Voltaire du reste admet fort bien le principe d’hérédité monarchique, si vivement combattu par maints philosophes de son siècle. Il trouve « tout naturel » d’« aimer une maison qui règne depuis près de huit cents années » (Pensées sur le Gouvernement, XXXIX, 429). Il repousse même la théorie de la souveraineté populaire, et, répondant à certains publicistes qui déclaraient les rois mandataires du peuple[1], il proteste que le roi de France « tient sa couronne de soixante-cinq rois ses ancêtres (Lettre à l’abbé de Voisenon, 20 août 1774).

Voltaire n’est pas républicain, il est monarchiste, aucun doute là-dessus. Est-il partisan de la monarchie despotique ?

On l’a souvent prétendu. Un critique contemporain écrit que « le monarchisme absolu, c’est le fond même de Voltaire » ; à l’en croire, Voltaire « n’établit aucune différence entre la monarchie et le despotisme », il préconise une monarchie « ennemie de toute liberté, concentrant tous les pouvoirs, persécutrice, défiante, tracassière et tyrannique[2] ». Recherchons d’abord comment il se fait qu’on puisse lui prêter de telles opinions et nous montrerons ensuite qu’on les lui prête à tort.

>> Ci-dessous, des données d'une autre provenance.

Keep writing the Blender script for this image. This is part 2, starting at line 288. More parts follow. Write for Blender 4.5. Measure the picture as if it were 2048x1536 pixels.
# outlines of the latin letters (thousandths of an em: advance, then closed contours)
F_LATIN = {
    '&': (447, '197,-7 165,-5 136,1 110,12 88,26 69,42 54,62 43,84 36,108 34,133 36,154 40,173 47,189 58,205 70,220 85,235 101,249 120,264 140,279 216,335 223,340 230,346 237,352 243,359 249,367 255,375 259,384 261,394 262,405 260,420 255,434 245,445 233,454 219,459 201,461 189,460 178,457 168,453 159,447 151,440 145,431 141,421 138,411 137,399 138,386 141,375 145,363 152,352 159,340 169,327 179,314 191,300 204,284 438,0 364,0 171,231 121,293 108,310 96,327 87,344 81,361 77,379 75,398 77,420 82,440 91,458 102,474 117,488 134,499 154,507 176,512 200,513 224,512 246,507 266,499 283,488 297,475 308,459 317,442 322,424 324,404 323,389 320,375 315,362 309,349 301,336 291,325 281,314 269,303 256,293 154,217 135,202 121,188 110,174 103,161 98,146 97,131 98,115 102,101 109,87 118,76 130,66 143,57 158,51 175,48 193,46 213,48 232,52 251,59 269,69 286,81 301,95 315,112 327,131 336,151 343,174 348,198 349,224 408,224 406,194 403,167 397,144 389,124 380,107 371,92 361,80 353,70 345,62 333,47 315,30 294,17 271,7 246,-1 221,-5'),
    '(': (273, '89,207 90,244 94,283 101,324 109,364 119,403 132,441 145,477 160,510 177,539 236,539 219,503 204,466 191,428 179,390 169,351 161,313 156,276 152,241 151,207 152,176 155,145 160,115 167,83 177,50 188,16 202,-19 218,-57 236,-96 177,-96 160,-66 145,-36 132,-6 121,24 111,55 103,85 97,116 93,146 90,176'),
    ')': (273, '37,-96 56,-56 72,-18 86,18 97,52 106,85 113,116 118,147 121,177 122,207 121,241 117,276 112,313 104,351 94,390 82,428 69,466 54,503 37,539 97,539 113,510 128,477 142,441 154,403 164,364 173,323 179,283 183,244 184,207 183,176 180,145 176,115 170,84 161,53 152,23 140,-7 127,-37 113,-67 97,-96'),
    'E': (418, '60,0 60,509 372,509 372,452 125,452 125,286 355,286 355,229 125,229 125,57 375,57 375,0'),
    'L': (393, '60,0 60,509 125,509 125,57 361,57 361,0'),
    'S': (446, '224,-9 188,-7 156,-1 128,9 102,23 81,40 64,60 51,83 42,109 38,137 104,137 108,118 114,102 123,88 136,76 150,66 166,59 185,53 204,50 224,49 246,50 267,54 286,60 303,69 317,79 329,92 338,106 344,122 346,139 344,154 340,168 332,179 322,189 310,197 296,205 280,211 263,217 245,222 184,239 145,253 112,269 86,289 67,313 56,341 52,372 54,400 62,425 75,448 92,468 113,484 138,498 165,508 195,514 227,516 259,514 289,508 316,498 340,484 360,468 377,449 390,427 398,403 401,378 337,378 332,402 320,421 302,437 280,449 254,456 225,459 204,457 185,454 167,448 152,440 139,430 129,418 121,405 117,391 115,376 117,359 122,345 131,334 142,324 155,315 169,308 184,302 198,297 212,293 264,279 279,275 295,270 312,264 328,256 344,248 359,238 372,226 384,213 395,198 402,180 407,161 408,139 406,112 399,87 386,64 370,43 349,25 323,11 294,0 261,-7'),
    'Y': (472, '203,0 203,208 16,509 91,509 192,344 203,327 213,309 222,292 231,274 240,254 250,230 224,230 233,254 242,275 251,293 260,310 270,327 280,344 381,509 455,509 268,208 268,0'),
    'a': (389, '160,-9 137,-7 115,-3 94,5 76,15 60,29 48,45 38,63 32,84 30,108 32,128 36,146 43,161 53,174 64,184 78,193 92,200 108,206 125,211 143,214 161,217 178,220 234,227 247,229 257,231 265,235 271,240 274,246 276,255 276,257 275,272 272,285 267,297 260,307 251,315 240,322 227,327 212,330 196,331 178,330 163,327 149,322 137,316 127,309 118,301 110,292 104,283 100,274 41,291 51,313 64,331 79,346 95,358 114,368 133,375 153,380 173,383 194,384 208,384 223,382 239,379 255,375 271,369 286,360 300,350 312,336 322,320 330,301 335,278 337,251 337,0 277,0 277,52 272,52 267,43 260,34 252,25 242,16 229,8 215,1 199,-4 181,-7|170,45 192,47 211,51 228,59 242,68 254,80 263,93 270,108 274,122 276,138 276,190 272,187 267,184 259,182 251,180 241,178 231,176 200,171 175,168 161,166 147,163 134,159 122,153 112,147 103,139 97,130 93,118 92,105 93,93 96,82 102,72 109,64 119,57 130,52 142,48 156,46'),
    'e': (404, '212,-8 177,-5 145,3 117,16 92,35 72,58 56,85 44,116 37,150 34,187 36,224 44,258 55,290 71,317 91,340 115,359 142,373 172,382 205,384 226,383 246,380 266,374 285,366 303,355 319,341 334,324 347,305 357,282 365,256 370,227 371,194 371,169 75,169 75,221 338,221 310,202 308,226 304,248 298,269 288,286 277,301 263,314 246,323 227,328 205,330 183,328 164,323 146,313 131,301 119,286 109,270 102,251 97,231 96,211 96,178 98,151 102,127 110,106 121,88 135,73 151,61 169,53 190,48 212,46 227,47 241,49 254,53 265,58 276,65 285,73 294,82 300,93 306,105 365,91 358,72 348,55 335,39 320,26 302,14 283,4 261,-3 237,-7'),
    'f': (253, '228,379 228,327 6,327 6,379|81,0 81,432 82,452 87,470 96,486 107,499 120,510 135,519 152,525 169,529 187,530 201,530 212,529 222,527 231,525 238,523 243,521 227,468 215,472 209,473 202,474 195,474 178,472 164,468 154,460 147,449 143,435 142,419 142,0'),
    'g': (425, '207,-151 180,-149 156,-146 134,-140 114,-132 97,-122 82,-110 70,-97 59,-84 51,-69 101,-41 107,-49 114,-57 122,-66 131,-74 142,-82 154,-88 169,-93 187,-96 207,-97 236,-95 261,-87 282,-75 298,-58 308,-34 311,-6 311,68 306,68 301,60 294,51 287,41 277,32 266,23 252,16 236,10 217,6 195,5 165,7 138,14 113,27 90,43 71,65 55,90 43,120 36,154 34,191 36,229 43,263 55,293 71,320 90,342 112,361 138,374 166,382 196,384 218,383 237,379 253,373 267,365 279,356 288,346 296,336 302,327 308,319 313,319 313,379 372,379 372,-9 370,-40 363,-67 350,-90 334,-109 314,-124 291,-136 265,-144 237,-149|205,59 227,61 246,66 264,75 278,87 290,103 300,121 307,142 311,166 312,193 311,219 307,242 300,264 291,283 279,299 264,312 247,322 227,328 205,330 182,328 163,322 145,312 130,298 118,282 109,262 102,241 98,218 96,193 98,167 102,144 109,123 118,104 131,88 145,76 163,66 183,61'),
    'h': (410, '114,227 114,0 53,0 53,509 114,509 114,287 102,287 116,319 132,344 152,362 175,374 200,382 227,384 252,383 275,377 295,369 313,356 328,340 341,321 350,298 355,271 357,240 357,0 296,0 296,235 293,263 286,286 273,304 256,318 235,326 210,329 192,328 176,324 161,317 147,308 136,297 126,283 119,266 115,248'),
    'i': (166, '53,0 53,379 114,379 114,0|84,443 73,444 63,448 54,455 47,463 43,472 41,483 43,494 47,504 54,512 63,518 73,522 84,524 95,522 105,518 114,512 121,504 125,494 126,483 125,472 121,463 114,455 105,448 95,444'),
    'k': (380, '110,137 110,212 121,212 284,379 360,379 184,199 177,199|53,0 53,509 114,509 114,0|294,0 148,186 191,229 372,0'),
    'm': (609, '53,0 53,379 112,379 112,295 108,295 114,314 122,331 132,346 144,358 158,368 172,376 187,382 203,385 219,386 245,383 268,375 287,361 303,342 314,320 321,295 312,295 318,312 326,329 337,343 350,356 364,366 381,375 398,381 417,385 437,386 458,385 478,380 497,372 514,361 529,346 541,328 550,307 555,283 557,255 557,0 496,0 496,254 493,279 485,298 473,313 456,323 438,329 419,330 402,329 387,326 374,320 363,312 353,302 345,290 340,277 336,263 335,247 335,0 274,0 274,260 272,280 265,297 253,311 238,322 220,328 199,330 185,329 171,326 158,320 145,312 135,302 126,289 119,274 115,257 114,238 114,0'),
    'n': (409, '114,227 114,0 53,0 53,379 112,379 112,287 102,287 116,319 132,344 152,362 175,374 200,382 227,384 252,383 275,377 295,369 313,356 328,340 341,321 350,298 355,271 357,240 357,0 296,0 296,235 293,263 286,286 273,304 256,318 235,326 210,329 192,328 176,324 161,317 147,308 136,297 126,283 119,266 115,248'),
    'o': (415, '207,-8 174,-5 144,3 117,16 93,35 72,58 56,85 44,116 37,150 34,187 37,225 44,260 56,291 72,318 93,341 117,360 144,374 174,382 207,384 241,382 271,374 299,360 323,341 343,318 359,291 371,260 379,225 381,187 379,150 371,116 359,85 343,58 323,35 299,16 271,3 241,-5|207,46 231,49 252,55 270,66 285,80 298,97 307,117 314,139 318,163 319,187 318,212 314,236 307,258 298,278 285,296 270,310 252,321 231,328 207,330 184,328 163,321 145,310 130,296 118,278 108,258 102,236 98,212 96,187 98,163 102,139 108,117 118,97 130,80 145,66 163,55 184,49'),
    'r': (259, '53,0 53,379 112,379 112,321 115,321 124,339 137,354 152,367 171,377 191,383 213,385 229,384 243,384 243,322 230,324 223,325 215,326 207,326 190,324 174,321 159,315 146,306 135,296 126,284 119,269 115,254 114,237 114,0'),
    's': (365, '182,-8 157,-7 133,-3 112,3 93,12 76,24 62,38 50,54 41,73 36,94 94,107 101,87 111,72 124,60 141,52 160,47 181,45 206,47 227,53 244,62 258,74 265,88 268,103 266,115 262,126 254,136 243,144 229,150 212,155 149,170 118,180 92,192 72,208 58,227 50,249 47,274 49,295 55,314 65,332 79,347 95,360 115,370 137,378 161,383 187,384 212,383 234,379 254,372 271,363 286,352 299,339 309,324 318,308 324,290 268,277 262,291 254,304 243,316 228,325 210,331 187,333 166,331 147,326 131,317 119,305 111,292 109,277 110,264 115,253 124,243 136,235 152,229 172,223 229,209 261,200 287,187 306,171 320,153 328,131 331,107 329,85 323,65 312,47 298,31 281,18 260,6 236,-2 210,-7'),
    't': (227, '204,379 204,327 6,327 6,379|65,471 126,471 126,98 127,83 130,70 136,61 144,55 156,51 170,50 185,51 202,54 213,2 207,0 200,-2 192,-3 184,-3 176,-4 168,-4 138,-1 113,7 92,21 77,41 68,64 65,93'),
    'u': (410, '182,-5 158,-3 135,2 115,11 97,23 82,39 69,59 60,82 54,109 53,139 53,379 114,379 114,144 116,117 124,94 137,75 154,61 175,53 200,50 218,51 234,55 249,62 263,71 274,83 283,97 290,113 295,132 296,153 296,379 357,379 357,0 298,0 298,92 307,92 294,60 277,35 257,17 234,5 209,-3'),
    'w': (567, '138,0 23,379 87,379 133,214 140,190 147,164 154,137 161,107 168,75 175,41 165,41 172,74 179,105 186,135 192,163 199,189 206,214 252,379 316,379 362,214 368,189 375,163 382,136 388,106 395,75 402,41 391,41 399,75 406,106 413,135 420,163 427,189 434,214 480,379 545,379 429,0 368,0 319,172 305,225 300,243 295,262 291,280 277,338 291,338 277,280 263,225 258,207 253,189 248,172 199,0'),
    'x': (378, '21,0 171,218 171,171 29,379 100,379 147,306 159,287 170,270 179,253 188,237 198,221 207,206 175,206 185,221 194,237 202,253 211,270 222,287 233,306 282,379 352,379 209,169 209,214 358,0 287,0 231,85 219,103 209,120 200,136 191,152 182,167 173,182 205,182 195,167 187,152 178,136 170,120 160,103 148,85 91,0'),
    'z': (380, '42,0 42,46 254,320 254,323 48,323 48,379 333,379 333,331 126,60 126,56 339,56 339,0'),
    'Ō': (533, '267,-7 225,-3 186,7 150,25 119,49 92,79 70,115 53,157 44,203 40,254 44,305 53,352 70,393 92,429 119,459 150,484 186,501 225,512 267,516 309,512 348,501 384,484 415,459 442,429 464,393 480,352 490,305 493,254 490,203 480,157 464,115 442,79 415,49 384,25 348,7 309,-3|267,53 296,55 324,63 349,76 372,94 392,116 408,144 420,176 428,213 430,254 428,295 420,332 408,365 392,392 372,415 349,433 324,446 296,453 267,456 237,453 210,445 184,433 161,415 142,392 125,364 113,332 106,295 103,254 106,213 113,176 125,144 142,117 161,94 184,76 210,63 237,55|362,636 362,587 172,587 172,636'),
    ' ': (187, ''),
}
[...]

« Il faut, dit Voltaire, pour qu’un État soit puissant, ou que le peuple ait une liberté fondée sur les lois ou

  1. À Condorcet en particulier, auteur de la Lettre d’un théologien à l’abbé Sabatier. Cf. par exemple Lettre à Condorcet, 20 août 1774, édition Moland, XLIX, 67.
  2. E. Faguet, dans la Politique comparée de Montesquieu, Rousseau et Voltaire, p. 75, 76, 297.